J'ai eu une relation d'un an et demi avec un sale type, qui apparemment avait été profondément blessé par le fait que son ex l'avait trompé (je ne l'ai su que lors de notre rupture... vive la relation de confiance !). Résultat : je n'avais pas le droit d'aimer le sexe. Dès les premières semaines de notre relation, il m'a clairement fait comprendre que je n'avais pas le droit d'exprimer mon envie de faire l'amour (soi-disant qu'une femme qui demande est vulgaire, qu'il n'aimait pas ce "genre de femmes" etc...). Je ne me souviens plus, du coup, de comment on engageait les rapports (en tout cas, si c'était moi qui prenait l'initiative, ça finissait toujours par une leçon de morale), mais il n'y avait quasiment aucun préliminaire.

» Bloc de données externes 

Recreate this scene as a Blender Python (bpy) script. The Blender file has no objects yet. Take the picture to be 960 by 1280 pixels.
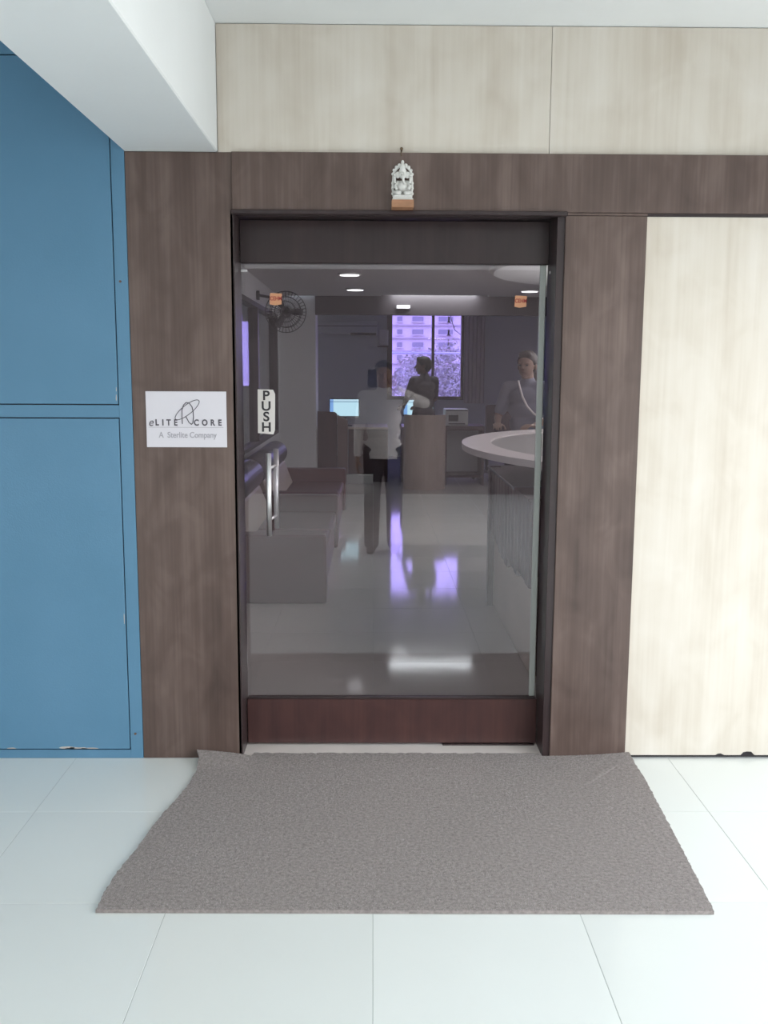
import bpy, bmesh, math, random
from mathutils import Vector, Matrix, Euler
import numpy as np
random.seed(7)
SC = bpy.context.scene
COL = SC.collection
PI = math.pi

# ------------------------------------------------------------------ camera
cd = bpy.data.cameras.new('camera')
cam = bpy.data.objects.new('camera', cd)
COL.objects.link(cam)
cd.sensor_fit = 'VERTICAL'
cd.sensor_height = 36.0
cd.lens = 36.0 * 1213.4 / 1280.0
cd.clip_start = 0.02
cd.clip_end = 600
p_, y_, r_ = 0.1437, 0.01151, 0.00465
F = Vector((math.sin(y_)*math.cos(p_), math.cos(y_)*math.cos(p_), -math.sin(p_)))
RI = Vector((math.cos(y_), -math.sin(y_), 0))
UP = RI.cross(F)
R2 = RI*math.cos(r_) + UP*math.sin(r_)
U2 = -RI*math.sin(r_) + UP*math.cos(r_)
cam.matrix_world = Matrix(((R2.x, U2.x, -F.x, 0), (R2.y, U2.y, -F.y, -3.63), (R2.z, U2.z, -F.z, 1.5), (0, 0, 0, 1)))
SC.camera = cam

# ------------------------------------------------------------------ world, lights, exposure
SC.view_settings.view_transform = 'Standard'
SC.view_settings.look = 'None'
SC.view_settings.gamma = 1
SC.view_settings.use_curve_mapping = False
SC.view_settings.exposure = 0.98
w = bpy.data.worlds.new('sky')
SC.world = w
w.use_nodes = True
nt = w.node_tree
bg = nt.nodes['Background']
tc = nt.nodes.new('ShaderNodeTexCoord')
sx = nt.nodes.new('ShaderNodeSeparateXYZ')
rp = nt.nodes.new('ShaderNodeValToRGB')
nt.links.new(tc.outputs['Generated'], sx.inputs[0])
nt.links.new(sx.outputs['Z'], rp.inputs[0])
rp.color_ramp.elements[0].color = (0.96, 0.965, 0.945, 1)
rp.color_ramp.elements[1].color = (0.62, 0.78, 0.95, 1)
nt.links.new(rp.outputs[0], bg.inputs['Color'])
bg.inputs['Strength'].default_value = 2.6


def area_light(name, loc, rot, sx_, sy_, power, color=(1, 1, 1), portal=False):
    l = bpy.data.lights.new(name, 'AREA')
    l.shape = 'RECTANGLE'
    l.size = sx_
    l.size_y = sy_
    l.energy = power
    l.color = color
    o = bpy.data.objects.new(name, l)
    o.location = loc
    o.rotation_euler = rot
    COL.objects.link(o)
    if portal:
        l.cycles.is_portal = True
    return o


# portals only help the renderer find the sky through the real openings
area_light('sky_opening_right', (2.32, -4.05, 1.09), (0, PI/2, 0), 2.04, 7.4, 1, portal=True)
area_light('sky_opening_left', (-3.02, -6.1, 1.15), (0, -PI/2, 0), 1.9, 3.4, 1, portal=True)
area_light('sky_opening_far', (0.93, 13.8, 1.8), (-PI/2, 0, 0), 1.3, 1.6, 1, portal=True)

# ------------------------------------------------------------------ materials
MATS = {}


def mat(name, color, rough=0.5, metal=0.0, emit=None, estr=0.0, spec=0.5, bump=None, var=None, noise=None):
    """bump=(scale,strength)  var=(scale xyz, amount) tonal noise in object space"""
    if name in MATS:
        return MATS[name]
    m = bpy.data.materials.new(name)
    m.use_nodes = True
    t = m.node_tree
    b = t.nodes['Principled BSDF']
    b.inputs['Base Color'].default_value = (*color, 1)
    b.inputs['Roughness'].default_value = rough
    b.inputs['Metallic'].default_value = metal
    b.inputs['Specular IOR Level'].default_value = spec
    if emit:
        b.inputs['Emission Color'].default_value = (*emit, 1)
        b.inputs['Emission Strength'].default_value = estr
    co = t.nodes.new('ShaderNodeTexCoord')
    if var:
        mp = t.nodes.new('ShaderNodeMapping')
        mp.inputs['Scale'].default_value = var[0]
        n = t.nodes.new('ShaderNodeTexNoise')
        n.inputs['Scale'].default_value = 1
        n.inputs['Detail'].default_value = 4
        rp = t.nodes.new('ShaderNodeValToRGB')
        a = var[1]
        rp.color_ramp.elements[0].position = 0.3
        rp.color_ramp.elements[1].position = 0.7
        rp.color_ramp.elements[0].color = (*[c*(1-a) for c in color], 1)
        rp.color_ramp.elements[1].color = (*[min(1, c*(1+a)) for c in color], 1)
        t.links.new(co.outputs['Object'], mp.inputs[0])
        t.links.new(mp.outputs[0], n.inputs['Vector'])
        t.links.new(n.outputs[0], rp.inputs[0])
        t.links.new(rp.outputs[0], b.inputs['Base Color'])
    if bump:
        n2 = t.nodes.new('ShaderNodeTexNoise')
        n2.inputs['Scale'].default_value = bump[0]
        n2.inputs['Detail'].default_value = 3
        bp = t.nodes.new('ShaderNodeBump')
        bp.inputs['Strength'].default_value = bump[1]
        bp.inputs['Distance'].default_value = 0.01
        t.links.new(co.outputs['Object'], n2.inputs['Vector'])
        t.links.new(n2.outputs[0], bp.inputs['Height'])
        t.links.new(bp.outputs[0], b.inputs['Normal'])
    MATS[name] = m
    return m


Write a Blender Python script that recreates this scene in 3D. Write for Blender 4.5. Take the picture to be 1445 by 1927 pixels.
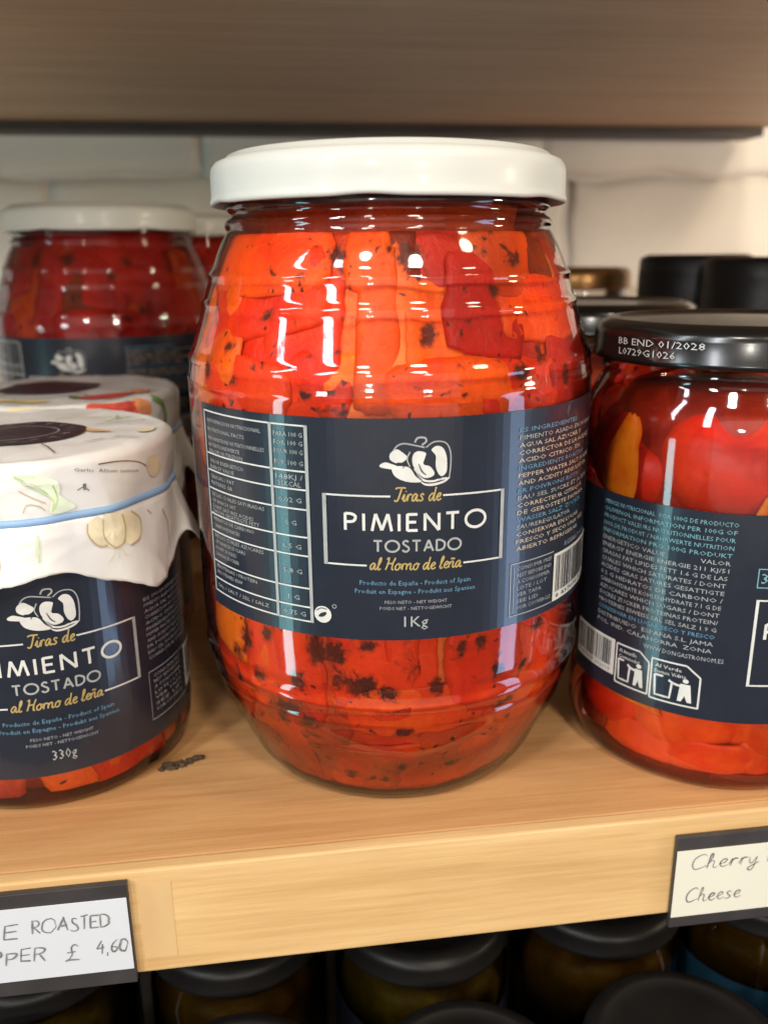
import bpy, bmesh, math, random
from math import sin, cos, pi, radians, atan2, sqrt, hypot
from mathutils import Vector, Matrix, noise

for _o in list(bpy.data.objects):
    bpy.data.objects.remove(_o, do_unlink=True)
scn = bpy.context.scene
COL = scn.collection
CM = 0.01                                   # everything below is written in centimetres

# ------------------------------------------------------------------ camera
PITCH, YAW, ROLL = radians(16.75), radians(7.6), 0.010
CAM = Vector((-3.64, -25.74, 15.42))
fw = Vector((sin(YAW) * cos(PITCH), cos(YAW) * cos(PITCH), -sin(PITCH)))
rt = Vector((cos(YAW), -sin(YAW), 0.0))
up = rt.cross(fw)
r2 = rt * cos(ROLL) - up * sin(ROLL)
u2 = rt * sin(ROLL) + up * cos(ROLL)
cd = bpy.data.cameras.new('camera')
cd.sensor_fit = 'VERTICAL'
cd.sensor_height = 24.0
cd.lens = 1600.0 / 1927.0 * 24.0
cd.clip_start, cd.clip_end = 0.005, 50.0
cd.dof.use_dof = True
cd.dof.focus_distance = 0.222
cd.dof.aperture_fstop = cd.lens / 2.7
cam = bpy.data.objects.new('camera', cd)
M3 = Matrix((r2, u2, -fw)).transposed()
cam.matrix_world = Matrix.Translation(CAM * CM) @ M3.to_4x4()
COL.objects.link(cam)
scn.camera = cam

# ------------------------------------------------------------------ world and lamps
W = bpy.data.worlds.new('World')
scn.world = W
W.use_nodes = True
bg = W.node_tree.nodes['Background']
bg.inputs[0].default_value = (0.92, 0.85, 0.76, 1)
bg.inputs[1].default_value = 0.16


def area(name, pos, target, sx, sy, watts, col, spread=None, shape='RECTANGLE'):
    l = bpy.data.lights.new(name, 'AREA')
    l.shape = shape
    l.size, l.size_y = sx * CM, sy * CM
    l.energy = watts
    l.color = col
    if spread:
        l.spread = radians(spread)
    o = bpy.data.objects.new(name, l)
    o.location = Vector(pos) * CM
    o.rotation_euler = (Vector(target) - Vector(pos)).to_track_quat('-Z', 'Y').to_euler()
    COL.objects.link(o)
    return o


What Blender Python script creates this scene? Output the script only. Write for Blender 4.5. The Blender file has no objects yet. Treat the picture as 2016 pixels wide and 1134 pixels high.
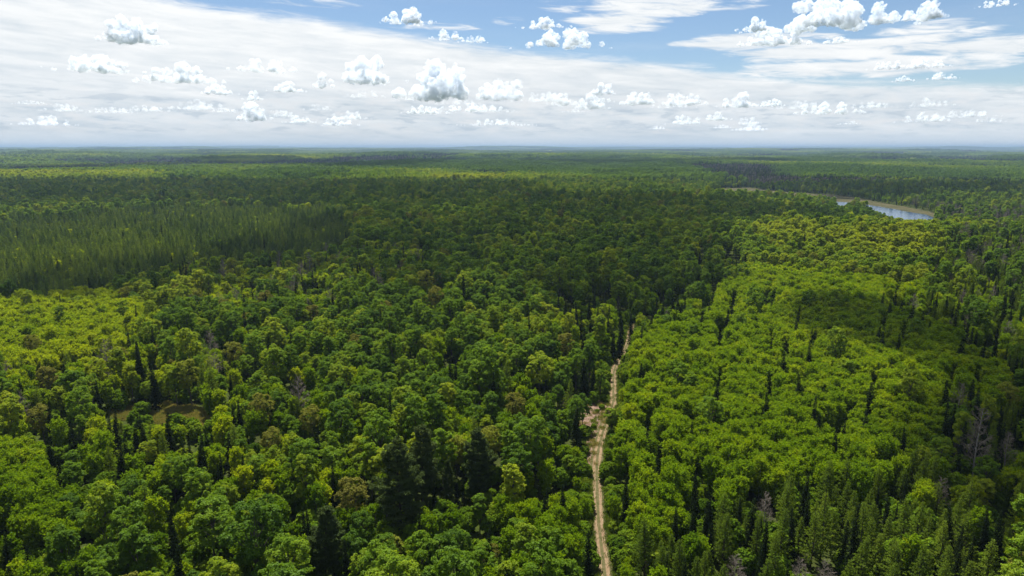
import bpy, bmesh, math, random
import numpy as np
from mathutils import Vector, Matrix

R_ = math.radians
sc = bpy.context.scene
col = sc.collection

# ------------------------------------------------------------------ camera
CAM_H, F, PCX, PCY, PITCH = 70.0, 1344.0, 1008.0, 567.0, math.atan(277 / 1344.0)
cam_d = bpy.data.cameras.new('camera')
cam = bpy.data.objects.new('camera', cam_d)
col.objects.link(cam)
sc.camera = cam
cam_d.sensor_width, cam_d.lens = 36.0, 24.0
cam_d.clip_start, cam_d.clip_end = 0.5, 150000.0
cam.location = (0, 0, CAM_H)
cam.rotation_euler = (R_(90) - PITCH, 0, 0)

# ------------------------------------------------------------------ sun, sky, exposure
SUN_EL, SUN_AZ = R_(64), R_(-14)          # azimuth measured from +Y towards +X
SUN = Vector((math.sin(SUN_AZ) * math.cos(SUN_EL), math.cos(SUN_AZ) * math.cos(SUN_EL), math.sin(SUN_EL)))
sun_d = bpy.data.lights.new('sun', 'SUN')
sun_d.energy, sun_d.angle, sun_d.color = 5.0, R_(0.5), (1.0, 0.965, 0.91)
sun = bpy.data.objects.new('sun', sun_d)
col.objects.link(sun)
sun.rotation_euler = SUN.to_track_quat('Z', 'Y').to_euler()
sc.view_settings.view_transform, sc.view_settings.look = 'Standard', 'None'
sc.view_settings.exposure, sc.view_settings.gamma = 1.08, 1.0
sc.view_settings.use_curve_mapping = False
cy = sc.cycles
cy.max_bounces, cy.diffuse_bounces, cy.glossy_bounces = 24, 4, 3
cy.transmission_bounces, cy.volume_bounces, cy.transparent_max_bounces = 4, 20, 40
cy.use_denoising = True

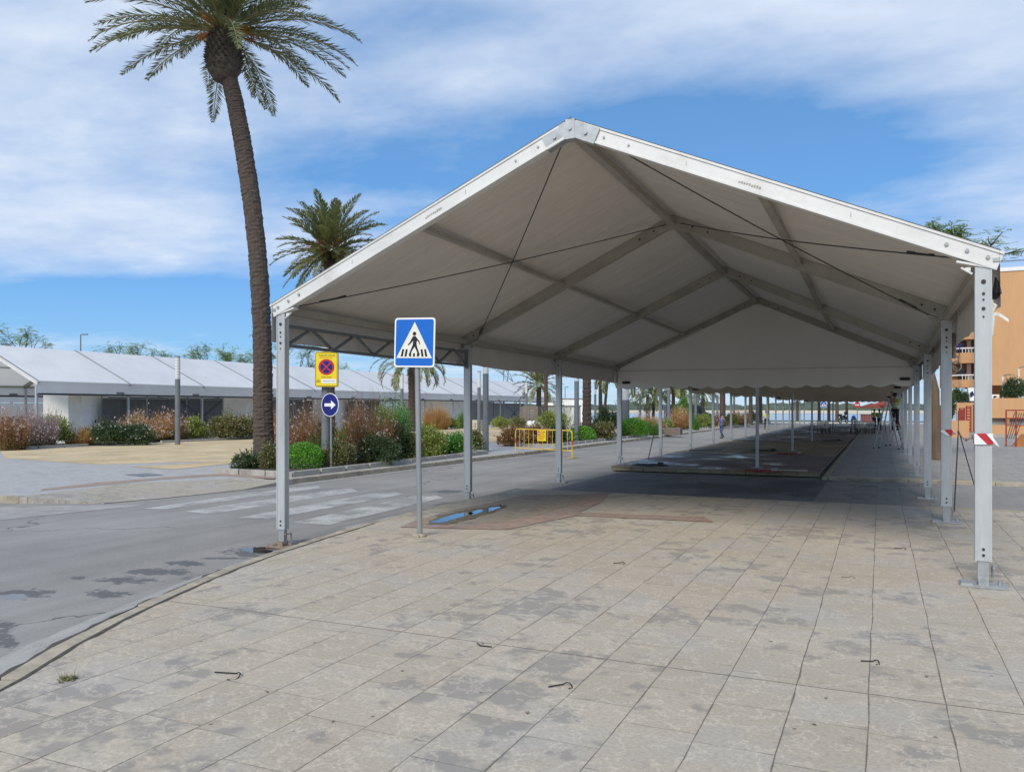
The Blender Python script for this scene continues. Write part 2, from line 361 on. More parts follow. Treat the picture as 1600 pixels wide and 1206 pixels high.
M['mesh2']=mat('grey_screen_mesh',(.22,.22,.215),.8,var=.15,nscale=1.5,stretch=(1,4,.4))
M['trunk']=mat('palm_trunk',(.085,.063,.05),.95,var=.65,nscale=9.,stretch=(1,1,4),bmp=1.)
M['boot']=mat('palm_boot',(.085,.068,.052),.95,var=.75,nscale=9.,bmp=1.)
M['bark']=mat('tree_bark',(.13,.088,.056),.9,var=.35,nscale=5.,stretch=(1,1,.3),bmp=.8)
M['branch']=mat('bare_branch',(.12,.10,.085),.9,var=.3,nscale=5.)
M['frond']=leafmat('palm_leaf',(.055,.075,.028),(.15,.165,.075))
M['frond2']=leafmat('palm_leaf_olive',(.085,.105,.035),(.24,.24,.09))
M['stalk']=leafmat('palm_dry_stalk',(.30,.13,.04),(.46,.24,.08))
M['rachis']=mat('frond_rachis',(.20,.17,.07),.7,var=.2)
M['jac']=leafmat('feathery_leaf',(.05,.085,.03),(.15,.20,.06),.35)
M['jac2']=leafmat('bright_feathery_leaf',(.06,.12,.02),(.24,.33,.06),.4)
G={}
G['mound']=leafmat('bright_hedge_leaf',(.035,.12,.012),(.15,.34,.04))
G['green']=leafmat('green_shrub_leaf',(.025,.095,.015),(.10,.26,.04))
G['darkgreen']=leafmat('dark_shrub_leaf',(.02,.04,.017),(.075,.105,.045))
G['variegated']=leafmat('yellow_green_leaf',(.07,.11,.02),(.30,.33,.09))
G['red']=leafmat('reddish_stem',(.11,.055,.025),(.31,.17,.075))
G['purple']=leafmat('purple_grass',(.17,.12,.12),(.34,.27,.26))
G['tan']=leafmat('tan_grass',(.22,.11,.035),(.42,.26,.10))
G['olive']=leafmat('olive_leaf',(.06,.065,.02),(.19,.18,.07))
G['flower']=leafmat('pale_pink_flower',(.55,.38,.34),(.80,.70,.66),gain=1)
G['whiteflower']=leafmat('white_flower',(.65,.62,.58),(.85,.82,.78),gain=1)
G['stemgreen']=leafmat('green_blade',(.03,.09,.018),(.12,.22,.05))
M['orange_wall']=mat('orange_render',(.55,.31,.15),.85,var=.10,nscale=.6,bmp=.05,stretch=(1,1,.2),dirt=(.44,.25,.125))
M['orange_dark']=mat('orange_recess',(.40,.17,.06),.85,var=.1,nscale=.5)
M['railwhite']=mat('white_rail',(.74,.72,.68),.5,var=.05)
M['glassdark']=mat('dark_glass',(.02,.022,.03),.12,var=.2,spec=.6)
M['awning']=mat('blue_awning',(.012,.014,.10),.7,var=.1)
M['redmetal']=mat('red_painted_metal',(.26,.035,.02),.5,var=.2,dirt=(.17,.03,.02))
M['redwood']=mat('red_brown_wood',(.19,.045,.025),.6,var=.2)
M['van']=mat('van_paint',(.055,.065,.08),.3,var=.1,spec=.5)
M['tyre']=mat('tyre_rubber',(.02,.02,.02),.8,var=.2)
M['plasticwhite']=mat('white_plastic',(.62,.60,.55),.5,var=.06)
M['tabletop']=mat('table_top',(.36,.34,.31),.5,var=.1)
M['skin']=mat('skin',(.38,.22,.15),.55,var=.08)
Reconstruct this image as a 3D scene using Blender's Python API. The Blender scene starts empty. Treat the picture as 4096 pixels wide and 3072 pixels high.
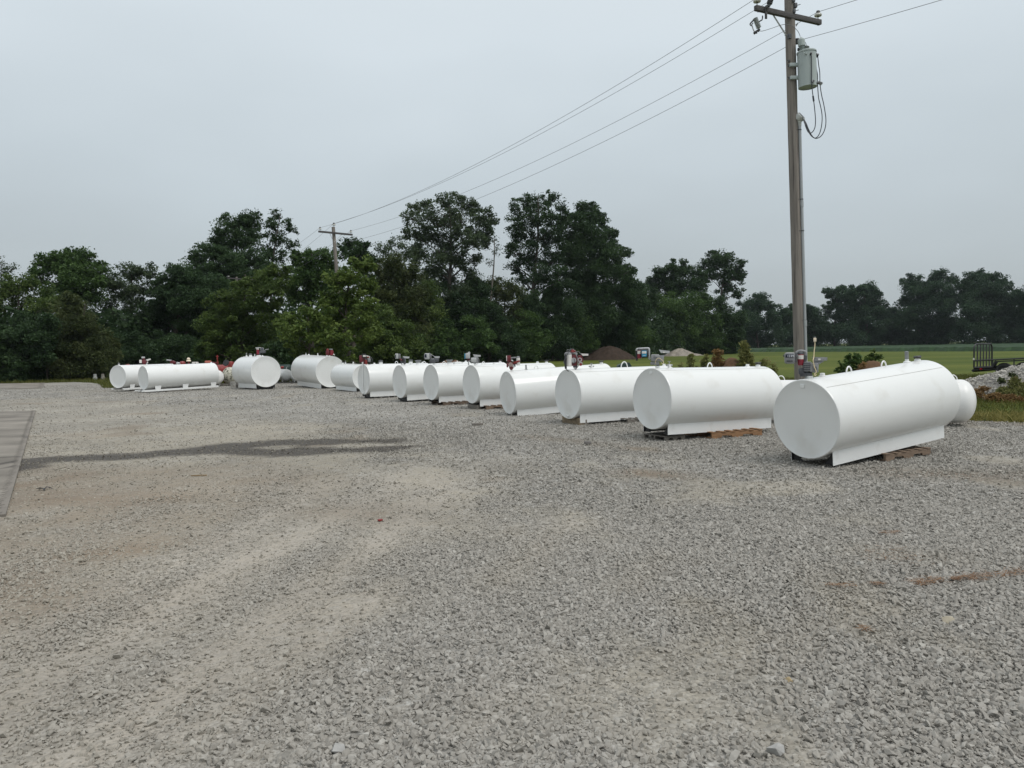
import bpy, bmesh, math, random
import numpy as np
from mathutils import Vector, Matrix
R = math.radians
rnd = random.Random(7)
rng = np.random.default_rng(11)
scene = bpy.context.scene
COL = scene.collection

# ------------------------------------------------------------------ camera
FPX, CX, CY, EYE = 3077.0, 2048.0, 1536.0, 1.865
PITCH = math.atan((1536 - 1396.6) / FPX); ROLL = R(1.08)
cf = Vector((0, math.cos(PITCH), -math.sin(PITCH)))
r0 = Vector((1, 0, 0)); u0 = r0.cross(cf)
cr = math.cos(ROLL) * r0 - math.sin(ROLL) * u0
cu = math.sin(ROLL) * r0 + math.cos(ROLL) * u0
cam_d = bpy.data.cameras.new('camera'); cam = bpy.data.objects.new('camera', cam_d); COL.objects.link(cam)
cam.matrix_world = Matrix(((cr.x, cu.x, -cf.x, 0), (cr.y, cu.y, -cf.y, 0), (cr.z, cu.z, -cf.z, EYE), (0, 0, 0, 1)))
cam_d.sensor_width = 36; cam_d.sensor_fit = 'HORIZONTAL'; cam_d.lens = FPX / 4096 * 36
cam_d.clip_end = 5000; cam_d.clip_start = 0.05
scene.camera = cam
# ------------------------------------------------------------------ exposure
scene.view_settings.view_transform = 'Standard'; scene.view_settings.look = 'None'
scene.view_settings.exposure = 0.10; scene.view_settings.gamma = 1.0
# ------------------------------------------------------------------ sky: overcast over a hazy daylight sky
SUN_EL, SUN_AZ = 58, 130          # azimuth clockwise from +Y (away from the camera)
world = bpy.data.worlds.new('World'); scene.world = world; world.use_nodes = True
wt = world.node_tree; wt.nodes.clear()
def wn(t, **k):
    n = wt.nodes.new(t)
    for a, b in k.items(): setattr(n, a, b)
    return n
w_out = wn('ShaderNodeOutputWorld'); w_bg = wn('ShaderNodeBackground'); w_bg.inputs['Strength'].default_value = 0.1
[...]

Je pouvais le caresser ou le sucer (mais surtout pas tenter de l'embrasser après, c'était "trop sale pour lui"), mais lui refusait de toucher mon sexe avec ses doigts, encore moins avec sa langue, il me disait qu'il trouvait ça "dégueulasse". Je ne souffrais pas pendant le rapport (de toute façon, il jouissait au premier va-et-vient (inutile de préciser qu'il refusait d'aborder ce problème)), mais je n'avais pas de plaisir non plus. Une fois où il a tenu plus longtemps, j'ai eu le malheur d'avoir un petit orgasme (le premier de ma vie en couple), j'étais contente, mais lui m'a littéralement fait une scène, comme si j'étais la pire traitresse.
Ce qui m'étonne le plus quand j'y repense aujourd'hui, c'est que je m'étais faite à l'idée que ça serait comme ça pour toujours, que c'était "tant pis". Peu avant la fin de ma relation, j'avais même dit à ma soeur que je ne pouvais pas jouir, que j'avais des désirs trop compliqués, que je ne ressentais pas de plaisir sexuel en couple, persuadée que c'était de ma faute.
Au final, jusqu'à maintenant, j'avais fini par attribuer cet échec sexuel à la précocité de mon partenaire. Mais en voyant les illustrations, puis les témoignages au dessus, je réalise que le problème n'était pas là. C'est une évidence : précoce ou pas, si mon partenaire avait été dans l'échange et le partage, l'envie de me donner autant que de recevoir, nous aurions réussi à évoluer vers une sexualité épanouissante pour nous deux.
Plus haut, quelqu'un a écrit "j'avais mal après chaque rapport", et je me suis soudain rappelé d'une visite au planning familial, où la médecin m'avait dit "ce n'est pas normal d'avoir mal, un rapport sexuel n'est pas censé être douloureux (sauf si vous trouvez votre plaisir dans la douleur).", et je me suis rappelé de ce qui avait mené à cette discussion : j'avais toujours le bas-ventre "engourdi", comme une douleur sourde dans l'utérus, après le sexe. Une douleur pas si éloignée des crampes de règles, mais je me souviens que je visualisais, dans mon imagination, de petites fissures violettes, comme des veines gonflées ou déchirées, sur mon col de l'utérus. C'était l'image que j'associais à cette douleur que je croyais normale.
Cette douleur sourde, que j'ai ressentie après chaque rapport pendant un an et demi, a disparu aussitôt que j'ai changé de partenaire, et je l'avais simplement oubliée. Enfouie dans un coin de ma mémoire, avec le reste de cette relation dont je n'ai, finalement, que très peu de souvenirs.
(Il m'est arrivé une ou deux fois, ces 6 dernières années, de la ressentir à nouveau, généralement après un "faux mouvement", un coup de travers un peu trop profond... ces petits accidents qui peuvent arriver quand on explore les possibles de la sexualité.)
En lisant les commentaires, je me disais que j'avais de la chance, de n'avoir rien vécu de ce genre malgré une relation toxique. Mais je viens de comprendre que l'
on peut avoir subit des violences sexuelles, même en ayant toujours consenti aux rapports, et même si le partenaire n'a jamais eu de geste ouvertement violent ou brutal à notre égard.
J'aurais voulu avoir pris la mesure de ce que m'avait dit la gynécologue plus tôt :
ce n'est pas normal d'avoir systématiquement mal après un rapport sexuel.